→ DIRECTIONS:
Beneath this task is a listing; retype all of it exactly.

→ STORED DATA:

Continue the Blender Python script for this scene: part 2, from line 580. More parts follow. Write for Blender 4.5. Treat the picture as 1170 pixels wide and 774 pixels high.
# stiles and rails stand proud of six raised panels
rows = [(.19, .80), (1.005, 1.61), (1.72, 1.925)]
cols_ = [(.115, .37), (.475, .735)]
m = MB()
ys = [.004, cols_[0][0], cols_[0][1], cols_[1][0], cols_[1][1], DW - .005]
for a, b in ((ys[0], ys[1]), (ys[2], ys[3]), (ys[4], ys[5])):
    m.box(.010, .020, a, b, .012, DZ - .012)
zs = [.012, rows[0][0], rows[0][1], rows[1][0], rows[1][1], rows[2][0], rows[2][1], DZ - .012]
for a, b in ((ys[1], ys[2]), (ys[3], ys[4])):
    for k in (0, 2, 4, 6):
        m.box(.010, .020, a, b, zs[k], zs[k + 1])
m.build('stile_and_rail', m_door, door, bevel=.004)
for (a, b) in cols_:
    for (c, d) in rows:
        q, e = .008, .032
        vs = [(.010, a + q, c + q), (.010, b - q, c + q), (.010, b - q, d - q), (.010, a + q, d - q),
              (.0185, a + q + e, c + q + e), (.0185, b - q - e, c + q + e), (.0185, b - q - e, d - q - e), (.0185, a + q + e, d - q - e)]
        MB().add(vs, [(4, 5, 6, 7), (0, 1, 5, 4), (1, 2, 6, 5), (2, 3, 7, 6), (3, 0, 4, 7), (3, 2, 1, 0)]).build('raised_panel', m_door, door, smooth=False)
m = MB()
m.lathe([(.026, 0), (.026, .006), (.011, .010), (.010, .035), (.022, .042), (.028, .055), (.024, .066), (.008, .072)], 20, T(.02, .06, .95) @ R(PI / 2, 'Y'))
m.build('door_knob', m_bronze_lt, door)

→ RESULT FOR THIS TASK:
Continue the Blender Python script for this scene: part 2, from line 580. More parts follow. Write for Blender 4.5. Treat the picture as 1170 pixels wide and 774 pixels high.
# stiles and rails stand proud of six raised panels
rows = [(.19, .80), (1.005, 1.61), (1.72, 1.925)]
cols_ = [(.115, .37), (.475, .735)]
m = MB()
ys = [.004, cols_[0][0], cols_[0][1], cols_[1][0], cols_[1][1], DW - .005]
for a, b in ((ys[0], ys[1]), (ys[2], ys[3]), (ys[4], ys[5])):
    m.box(.010, .020, a, b, .012, DZ - .012)
zs = [.012, rows[0][0], rows[0][1], rows[1][0], rows[1][1], rows[2][0], rows[2][1], DZ - .012]
for a, b in ((ys[1], ys[2]), (ys[3], ys[4])):
    for k in (0, 2, 4, 6):
        m.box(.010, .020, a, b, zs[k], zs[k + 1])
m.build('stile_and_rail', m_door, door, bevel=.004)
for (a, b) in cols_:
    for (c, d) in rows:
        q, e = .008, .032
        vs = [(.010, a + q, c + q), (.010, b - q, c + q), (.010, b - q, d - q), (.010, a + q, d - q),
              (.0185, a + q + e, c + q + e), (.0185, b - q - e, c + q + e), (.0185, b - q - e, d - q - e), (.0185, a + q + e, d - q - e)]
        MB().add(vs, [(4, 5, 6, 7), (0, 1, 5, 4), (1, 2, 6, 5), (2, 3, 7, 6), (3, 0, 4, 7), (3, 2, 1, 0)]).build('raised_panel', m_door, door, smooth=False)
m = MB()
m.lathe([(.026, 0), (.026, .006), (.011, .010), (.010, .035), (.022, .042), (.028, .055), (.024, .066), (.008, .072)], 20, T(.02, .06, .95) @ R(PI / 2, 'Y'))
m.build('door_knob', m_bronze_lt, door)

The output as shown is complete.